Required work: Pull out each line of the data that includes the word "scene".
-------------------------
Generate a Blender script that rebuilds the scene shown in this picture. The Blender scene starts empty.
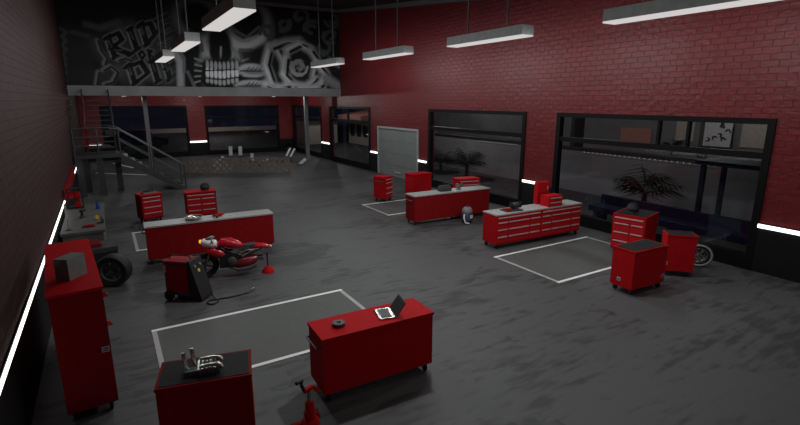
import bpy, bmesh, math, random
import numpy as np
from mathutils import Vector, Matrix
random.seed(4)
PI = math.pi
SC = bpy.context.scene
COL = SC.collection
CAM_H = 3.8
FPX, PITCH, YAW = 480.4, math.radians(13.205), math.radians(31.303)
XL, XR, YB, YF = -1.2, 12.28, 36.0, -4.0       # left, right, back, front walls

# ------------------------------------------------------------------ materials
def nodes(name):
    m = bpy.data.materials.new(name); m.use_nodes = True
    nt = m.node_tree; nt.nodes.clear()
    out = nt.nodes.new('ShaderNodeOutputMaterial')
    return m, nt, out
def N(nt, t, **kw):
    n = nt.nodes.new(t)
    for k, v in kw.items():
        if hasattr(n, k) and k not in ('Scale',): setattr(n, k, v)
    return n
def paint(name, col, rough=.45, metal=0., var=.12, scale=9., bump=0., spec=.5):
    m, nt, out = nodes(name)
    b = nt.nodes.new('ShaderNodeBsdfPrincipled'); nt.links.new(b.outputs[0], out.inputs[0])
    tc = nt.nodes.new('ShaderNodeTexCoord'); nz = nt.nodes.new('ShaderNodeTexNoise')
    nz.inputs['Scale'].default_value = scale; nz.inputs['Detail'].default_value = 4
    nt.links.new(tc.outputs['Object'], nz.inputs['Vector'])
    r = nt.nodes.new('ShaderNodeValToRGB')
    r.color_ramp.elements[0].position = .3; r.color_ramp.elements[1].position = .7
    r.color_ramp.elements[0].color = (*[c*(1-var) for c in col], 1)
    r.color_ramp.elements[1].color = (*[min(1, c*(1+var)) for c in col], 1)
    nt.links.new(nz.outputs['Fac'], r.inputs['Fac']); nt.links.new(r.outputs[0], b.inputs['Base Color'])
    b.inputs['Roughness'].default_value = rough; b.inputs['Metallic'].default_value = metal
    b.inputs['Specular IOR Level'].default_value = spec
    if bump:
        bp = nt.nodes.new('ShaderNodeBump'); bp.inputs['Strength'].default_value = bump
        bp.inputs['Distance'].default_value = .01
        nt.links.new(nz.outputs['Fac'], bp.inputs['Height']); nt.links.new(bp.outputs[0], b.inputs['Normal'])
    return m
def emit(name, col, s):
    m, nt, out = nodes(name)
    e = nt.nodes.new('ShaderNodeEmission'); e.inputs[0].default_value = (*col, 1); e.inputs[1].default_value = s
    nt.links.new(e.outputs[0], out.inputs[0]); return m
def brick(name, axis, col, dark, rough=.42, spec=.34):
    m, nt, out = nodes(name)
    b = nt.nodes.new('ShaderNodeBsdfPrincipled'); nt.links.new(b.outputs[0], out.inputs[0])
    g = nt.nodes.new('ShaderNodeNewGeometry'); s = nt.nodes.new('ShaderNodeSeparateXYZ'); c = nt.nodes.new('ShaderNodeCombineXYZ')
    nt.links.new(g.outputs['Position'], s.inputs[0])
    nt.links.new(s.outputs[axis], c.inputs[0]); nt.links.new(s.outputs[2], c.inputs[1])
    br = nt.nodes.new('ShaderNodeTexBrick'); nt.links.new(c.outputs[0], br.inputs['Vector'])
    br.inputs['Scale'].default_value = 1; br.inputs['Brick Width'].default_value = .36; br.inputs['Row Height'].default_value = .14
    br.inputs['Mortar Size'].default_value = .008; br.inputs['Mortar Smooth'].default_value = .3
    br.inputs['Color1'].default_value = (*col, 1); br.inputs['Color2'].default_value = (*[x*.84 for x in col], 1)
    br.inputs['Mortar'].default_value = (*dark, 1)
    nz = nt.nodes.new('ShaderNodeTexNoise'); nz.inputs['Scale'].default_value = 7; nz.inputs['Detail'].default_value = 5
    nt.links.new(c.outputs[0], nz.inputs['Vector'])
    nt.links.new(br.outputs['Color'], b.inputs['Base Color'])
    ad = nt.nodes.new('ShaderNodeMath'); ad.operation = 'MULTIPLY_ADD'
    nt.links.new(br.outputs['Fac'], ad.inputs[0]); ad.inputs[1].default_value = -1.0
    nt.links.new(nz.outputs['Fac'], ad.inputs[2])
    bp = nt.nodes.new('ShaderNodeBump'); bp.inputs['Strength'].default_value = 1.; bp.inputs['Distance'].default_value = .022
    nt.links.new(ad.outputs[0], bp.inputs['Height']); nt.links.new(bp.outputs[0], b.inputs['Normal'])
    b.inputs['Roughness'].default_value = rough; b.inputs['Specular IOR Level'].default_value = spec
    return m
def floor_mat():
    m, nt, out = nodes('polished_concrete')
    b = nt.nodes.new('ShaderNodeBsdfPrincipled'); nt.links.new(b.outputs[0], out.inputs[0])
    g = nt.nodes.new('ShaderNodeNewGeometry')
    mp = nt.nodes.new('ShaderNodeMapping'); nt.links.new(g.outputs['Position'], mp.inputs[0])
    mp.inputs['Rotation'].default_value = (0, 0, .35); mp.inputs['Scale'].default_value = (.85, 1.5, 1)
    n1 = nt.nodes.new('ShaderNodeTexNoise'); nt.links.new(mp.outputs[0], n1.inputs['Vector'])
    n1.inputs['Scale'].default_value = .8; n1.inputs['Detail'].default_value = 3.; n1.inputs['Distortion'].default_value = 1.6
    v = nt.nodes.new('ShaderNodeTexVoronoi'); v.inputs['Scale'].default_value = 1.7
    mx = nt.nodes.new('ShaderNodeMix'); mx.data_type = 'VECTOR'; mx.inputs['Factor'].default_value = .55
    nt.links.new(mp.outputs[0], mx.inputs[4]); nt.links.new(n1.outputs['Color'], mx.inputs[5])
    nt.links.new(mx.outputs[1], v.inputs['Vector'])
    sp = nt.nodes.new('ShaderNodeSeparateColor'); nt.links.new(v.outputs['Color'], sp.inputs[0])
    n2 = nt.nodes.new('ShaderNodeTexNoise'); n2.inputs['Scale'].default_value = 3.2; n2.inputs['Detail'].default_value = 6
    mp2 = nt.nodes.new('ShaderNodeMapping'); mp2.inputs['Scale'].default_value = (.5, 2.4, 1); mp2.inputs['Rotation'].default_value = (0, 0, .3)
    nt.links.new(g.outputs['Position'], mp2.inputs[0]); nt.links.new(mp2.outputs[0], n2.inputs['Vector'])
    a = nt.nodes.new('ShaderNodeMath'); a.operation = 'MULTIPLY_ADD'; a.inputs[1].default_value = .30
    nt.links.new(sp.outputs[0], a.inputs[0]); nt.links.new(n2.outputs['Fac'], a.inputs[2])
    a2 = nt.nodes.new('ShaderNodeMath'); a2.operation = 'MULTIPLY_ADD'; a2.inputs[1].default_value = .7
    nt.links.new(n1.outputs['Fac'], a2.inputs[0]); nt.links.new(a.outputs[0], a2.inputs[2])
    r = nt.nodes.new('ShaderNodeValToRGB'); nt.links.new(a2.outputs[0], r.inputs['Fac'])
    r.color_ramp.elements[0].position = .80; r.color_ramp.elements[0].color = (*FLOOR_LO, 1)
    r.color_ramp.elements[1].position = 1.12; r.color_ramp.elements[1].color = (*FLOOR_HI, 1)
    nt.links.new(r.outputs[0], b.inputs['Base Color'])
    bp = nt.nodes.new('ShaderNodeBump'); bp.inputs['Strength'].default_value = .22; bp.inputs['Distance'].default_value = .03
    nt.links.new(a2.outputs[0], bp.inputs['Height']); nt.links.new(bp.outputs[0], b.inputs['Normal'])
    b.inputs['Roughness'].default_value = .55; b.inputs['Specular IOR Level'].default_value = .35
    return m
def glass_mat(name, tint, refl=.07):
    m, nt, out = nodes(name)
    t = nt.nodes.new('ShaderNodeBsdfTransparent'); t.inputs[0].default_value = (*tint, 1)
    gl = nt.nodes.new('ShaderNodeBsdfGlossy'); gl.inputs['Roughness'].default_value = .05
    lw = nt.nodes.new('ShaderNodeLayerWeight'); lw.inputs['Blend'].default_value = .5
    pw = nt.nodes.new('ShaderNodeMath'); pw.operation = 'POWER'; pw.inputs[1].default_value = 4.
    nt.links.new(lw.outputs['Facing'], pw.inputs[0])
    ma = nt.nodes.new('ShaderNodeMath'); ma.operation = 'MULTIPLY_ADD'; ma.inputs[1].default_value = .35; ma.inputs[2].default_value = .03
    nt.links.new(pw.outputs[0], ma.inputs[0])
    mx = nt.nodes.new('ShaderNodeMixShader')
    nt.links.new(ma.outputs[0], mx.inputs[0]); nt.links.new(t.outputs[0], mx.inputs[1]); nt.links.new(gl.outputs[0], mx.inputs[2])
    nt.links.new(mx.outputs[0], out.inputs[0]); return m
def attr_mat(name):
    m, nt, out = nodes(name)
    b = nt.nodes.new('ShaderNodeBsdfPrincipled'); nt.links.new(b.outputs[0], out.inputs[0])
    a = nt.nodes.new('ShaderNodeVertexColor'); a.layer_name = 'art'
    nt.links.new(a.outputs[0], b.inputs['Base Color'])
    b.inputs['Roughness'].default_value = .75; b.inputs['Specular IOR Level'].default_value = .2
    return m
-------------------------
In response:
Generate a Blender script that rebuilds the scene shown in this picture. The Blender scene starts empty.
SC = bpy.context.scene